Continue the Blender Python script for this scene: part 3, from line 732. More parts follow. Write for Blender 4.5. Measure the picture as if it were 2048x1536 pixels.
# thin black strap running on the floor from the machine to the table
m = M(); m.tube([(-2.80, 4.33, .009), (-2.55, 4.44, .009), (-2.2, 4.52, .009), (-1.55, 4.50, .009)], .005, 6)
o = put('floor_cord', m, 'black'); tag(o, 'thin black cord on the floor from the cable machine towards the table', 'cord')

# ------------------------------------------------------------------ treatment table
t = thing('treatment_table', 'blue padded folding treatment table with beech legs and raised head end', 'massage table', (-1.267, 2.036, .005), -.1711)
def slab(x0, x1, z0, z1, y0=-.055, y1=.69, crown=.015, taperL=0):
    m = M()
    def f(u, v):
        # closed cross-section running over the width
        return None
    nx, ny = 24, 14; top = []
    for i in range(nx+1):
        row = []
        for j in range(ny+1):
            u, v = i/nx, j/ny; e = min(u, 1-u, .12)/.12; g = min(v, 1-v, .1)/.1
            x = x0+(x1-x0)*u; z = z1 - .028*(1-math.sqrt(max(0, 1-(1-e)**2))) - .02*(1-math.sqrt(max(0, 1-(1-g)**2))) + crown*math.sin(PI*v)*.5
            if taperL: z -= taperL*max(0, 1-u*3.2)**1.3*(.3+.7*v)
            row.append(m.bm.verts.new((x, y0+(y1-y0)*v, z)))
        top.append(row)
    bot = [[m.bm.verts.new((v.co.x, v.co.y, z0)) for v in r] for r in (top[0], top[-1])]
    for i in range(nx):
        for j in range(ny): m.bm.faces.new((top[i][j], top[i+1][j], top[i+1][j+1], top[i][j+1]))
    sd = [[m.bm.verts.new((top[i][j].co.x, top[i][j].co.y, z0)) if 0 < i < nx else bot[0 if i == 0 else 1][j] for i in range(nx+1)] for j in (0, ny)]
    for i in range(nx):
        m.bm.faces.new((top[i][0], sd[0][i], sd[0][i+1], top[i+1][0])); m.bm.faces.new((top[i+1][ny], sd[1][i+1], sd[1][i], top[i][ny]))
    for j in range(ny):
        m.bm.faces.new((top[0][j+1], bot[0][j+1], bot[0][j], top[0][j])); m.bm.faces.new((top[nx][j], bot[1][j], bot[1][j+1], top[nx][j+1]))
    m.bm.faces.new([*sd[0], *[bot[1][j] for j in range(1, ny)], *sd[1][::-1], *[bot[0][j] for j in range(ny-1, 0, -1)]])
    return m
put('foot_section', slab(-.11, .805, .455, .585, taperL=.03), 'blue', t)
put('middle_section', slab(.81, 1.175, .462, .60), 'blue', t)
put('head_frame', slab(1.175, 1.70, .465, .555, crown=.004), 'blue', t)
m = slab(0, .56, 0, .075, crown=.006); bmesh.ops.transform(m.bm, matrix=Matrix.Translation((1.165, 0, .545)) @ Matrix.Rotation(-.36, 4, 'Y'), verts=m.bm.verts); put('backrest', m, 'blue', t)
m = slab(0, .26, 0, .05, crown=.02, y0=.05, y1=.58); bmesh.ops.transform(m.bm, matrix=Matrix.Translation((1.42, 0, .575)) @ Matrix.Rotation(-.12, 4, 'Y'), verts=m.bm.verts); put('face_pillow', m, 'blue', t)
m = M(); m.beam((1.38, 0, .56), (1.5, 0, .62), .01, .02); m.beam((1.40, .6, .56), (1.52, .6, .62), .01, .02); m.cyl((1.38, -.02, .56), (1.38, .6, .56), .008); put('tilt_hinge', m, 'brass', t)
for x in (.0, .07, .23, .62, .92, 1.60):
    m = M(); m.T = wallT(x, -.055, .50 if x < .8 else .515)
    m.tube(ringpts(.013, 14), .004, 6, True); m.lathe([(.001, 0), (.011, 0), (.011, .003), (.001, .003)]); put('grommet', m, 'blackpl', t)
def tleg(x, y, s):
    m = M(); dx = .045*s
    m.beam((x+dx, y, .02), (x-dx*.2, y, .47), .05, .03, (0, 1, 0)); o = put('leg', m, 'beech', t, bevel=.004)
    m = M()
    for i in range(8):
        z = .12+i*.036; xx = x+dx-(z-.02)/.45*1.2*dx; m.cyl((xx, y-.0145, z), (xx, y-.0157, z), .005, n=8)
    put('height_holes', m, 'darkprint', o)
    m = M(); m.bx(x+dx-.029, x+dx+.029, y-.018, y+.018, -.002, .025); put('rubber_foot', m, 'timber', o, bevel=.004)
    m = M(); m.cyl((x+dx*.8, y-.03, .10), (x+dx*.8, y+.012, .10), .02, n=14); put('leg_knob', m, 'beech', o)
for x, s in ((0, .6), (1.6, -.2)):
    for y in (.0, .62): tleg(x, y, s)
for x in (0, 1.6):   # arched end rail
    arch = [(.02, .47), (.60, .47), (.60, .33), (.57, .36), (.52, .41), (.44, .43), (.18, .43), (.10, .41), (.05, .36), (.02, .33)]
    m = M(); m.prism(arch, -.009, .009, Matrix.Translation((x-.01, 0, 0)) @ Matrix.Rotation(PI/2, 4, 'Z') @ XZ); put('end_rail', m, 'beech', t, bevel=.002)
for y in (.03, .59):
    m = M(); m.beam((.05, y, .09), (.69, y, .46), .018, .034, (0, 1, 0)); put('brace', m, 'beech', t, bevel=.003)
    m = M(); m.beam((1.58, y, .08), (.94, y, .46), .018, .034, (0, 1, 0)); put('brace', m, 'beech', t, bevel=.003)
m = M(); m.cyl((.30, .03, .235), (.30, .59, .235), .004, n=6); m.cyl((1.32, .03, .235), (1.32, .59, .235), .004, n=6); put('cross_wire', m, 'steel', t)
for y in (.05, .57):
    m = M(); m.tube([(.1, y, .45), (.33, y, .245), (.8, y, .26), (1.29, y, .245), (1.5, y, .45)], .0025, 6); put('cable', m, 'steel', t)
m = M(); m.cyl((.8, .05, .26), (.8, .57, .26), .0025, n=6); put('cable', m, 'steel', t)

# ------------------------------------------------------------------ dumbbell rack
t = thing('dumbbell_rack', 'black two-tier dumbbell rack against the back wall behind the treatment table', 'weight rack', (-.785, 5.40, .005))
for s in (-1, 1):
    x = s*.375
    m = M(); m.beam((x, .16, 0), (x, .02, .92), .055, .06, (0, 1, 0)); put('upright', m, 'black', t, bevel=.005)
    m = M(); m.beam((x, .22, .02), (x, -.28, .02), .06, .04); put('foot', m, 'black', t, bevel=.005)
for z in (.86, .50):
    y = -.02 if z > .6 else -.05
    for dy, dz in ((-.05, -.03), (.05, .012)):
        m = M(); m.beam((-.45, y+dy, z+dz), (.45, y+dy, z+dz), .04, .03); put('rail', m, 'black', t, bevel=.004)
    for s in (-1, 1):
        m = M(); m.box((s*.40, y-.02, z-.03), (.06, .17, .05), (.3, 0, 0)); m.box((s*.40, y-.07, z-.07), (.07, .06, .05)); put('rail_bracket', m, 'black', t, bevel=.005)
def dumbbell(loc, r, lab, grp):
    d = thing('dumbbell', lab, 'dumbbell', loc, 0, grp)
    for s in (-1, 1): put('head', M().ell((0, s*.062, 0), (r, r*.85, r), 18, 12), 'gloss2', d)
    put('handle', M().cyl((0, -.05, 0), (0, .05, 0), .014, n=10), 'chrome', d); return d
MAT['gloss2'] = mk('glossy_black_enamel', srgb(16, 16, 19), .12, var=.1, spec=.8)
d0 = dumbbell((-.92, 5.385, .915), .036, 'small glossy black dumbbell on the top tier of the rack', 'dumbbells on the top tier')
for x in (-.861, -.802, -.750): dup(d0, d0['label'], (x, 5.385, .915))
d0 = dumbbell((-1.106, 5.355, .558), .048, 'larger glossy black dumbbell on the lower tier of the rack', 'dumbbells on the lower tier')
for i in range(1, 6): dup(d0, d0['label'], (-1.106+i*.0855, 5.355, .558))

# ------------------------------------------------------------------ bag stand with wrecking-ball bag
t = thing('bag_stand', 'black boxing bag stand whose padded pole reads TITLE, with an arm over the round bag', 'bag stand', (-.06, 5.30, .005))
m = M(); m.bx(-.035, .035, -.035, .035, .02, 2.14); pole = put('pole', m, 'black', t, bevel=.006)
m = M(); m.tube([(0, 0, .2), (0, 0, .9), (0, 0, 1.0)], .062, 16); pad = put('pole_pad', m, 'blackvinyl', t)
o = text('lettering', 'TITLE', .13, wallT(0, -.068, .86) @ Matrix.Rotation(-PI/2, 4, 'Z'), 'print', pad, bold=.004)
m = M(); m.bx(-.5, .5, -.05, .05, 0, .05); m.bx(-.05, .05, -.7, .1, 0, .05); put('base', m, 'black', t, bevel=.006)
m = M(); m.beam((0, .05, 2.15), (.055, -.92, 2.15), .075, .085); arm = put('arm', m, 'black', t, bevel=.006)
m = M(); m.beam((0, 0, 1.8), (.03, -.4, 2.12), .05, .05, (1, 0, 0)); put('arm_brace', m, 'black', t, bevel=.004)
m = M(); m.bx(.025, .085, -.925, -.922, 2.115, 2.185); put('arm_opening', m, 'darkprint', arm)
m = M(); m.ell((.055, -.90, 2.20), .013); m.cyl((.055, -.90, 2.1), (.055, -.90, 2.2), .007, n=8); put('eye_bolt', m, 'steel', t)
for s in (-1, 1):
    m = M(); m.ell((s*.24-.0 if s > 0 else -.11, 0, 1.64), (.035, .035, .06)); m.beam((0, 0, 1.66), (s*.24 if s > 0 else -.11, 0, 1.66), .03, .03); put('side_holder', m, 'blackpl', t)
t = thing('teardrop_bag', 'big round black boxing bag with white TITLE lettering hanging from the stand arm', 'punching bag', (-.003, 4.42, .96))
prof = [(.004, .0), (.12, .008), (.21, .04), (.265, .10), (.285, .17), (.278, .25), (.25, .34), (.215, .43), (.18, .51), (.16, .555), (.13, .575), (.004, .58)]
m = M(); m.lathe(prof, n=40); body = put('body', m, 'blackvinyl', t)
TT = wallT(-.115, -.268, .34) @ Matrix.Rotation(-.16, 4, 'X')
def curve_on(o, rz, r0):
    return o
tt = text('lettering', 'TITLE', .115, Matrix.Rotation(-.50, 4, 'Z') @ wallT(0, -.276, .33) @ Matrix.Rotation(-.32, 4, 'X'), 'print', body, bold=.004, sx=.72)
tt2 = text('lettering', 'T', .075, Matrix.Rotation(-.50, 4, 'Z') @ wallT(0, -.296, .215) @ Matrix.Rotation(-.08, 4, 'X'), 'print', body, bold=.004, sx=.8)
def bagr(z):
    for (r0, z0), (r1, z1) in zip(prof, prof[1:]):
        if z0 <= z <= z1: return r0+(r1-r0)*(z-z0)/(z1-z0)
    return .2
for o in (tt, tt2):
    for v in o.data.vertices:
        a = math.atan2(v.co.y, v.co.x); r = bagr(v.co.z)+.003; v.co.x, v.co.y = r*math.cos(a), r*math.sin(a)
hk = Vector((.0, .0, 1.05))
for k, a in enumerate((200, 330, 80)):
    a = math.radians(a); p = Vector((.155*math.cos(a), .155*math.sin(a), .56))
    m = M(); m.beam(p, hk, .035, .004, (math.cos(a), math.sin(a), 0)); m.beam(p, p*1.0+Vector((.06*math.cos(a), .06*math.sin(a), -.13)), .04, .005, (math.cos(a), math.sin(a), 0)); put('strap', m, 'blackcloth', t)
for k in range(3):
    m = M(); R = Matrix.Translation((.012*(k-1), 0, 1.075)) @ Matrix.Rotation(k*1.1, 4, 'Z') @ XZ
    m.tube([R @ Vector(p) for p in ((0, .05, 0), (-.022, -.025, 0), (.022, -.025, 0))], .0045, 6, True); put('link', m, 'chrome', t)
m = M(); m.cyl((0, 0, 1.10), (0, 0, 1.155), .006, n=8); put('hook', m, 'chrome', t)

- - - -

Return nothing but the lines from the start of the listing above through the line containing "o = put('floor_cord', m, 'black');", exactly as given.

Continue the Blender Python script for this scene: part 3, from line 732. More parts follow. Write for Blender 4.5. Measure the picture as if it were 2048x1536 pixels.
# thin black strap running on the floor from the machine to the table
m = M(); m.tube([(-2.80, 4.33, .009), (-2.55, 4.44, .009), (-2.2, 4.52, .009), (-1.55, 4.50, .009)], .005, 6)
o = put('floor_cord', m, 'black'); tag(o, 'thin black cord on the floor from the cable machine towards the table', 'cord')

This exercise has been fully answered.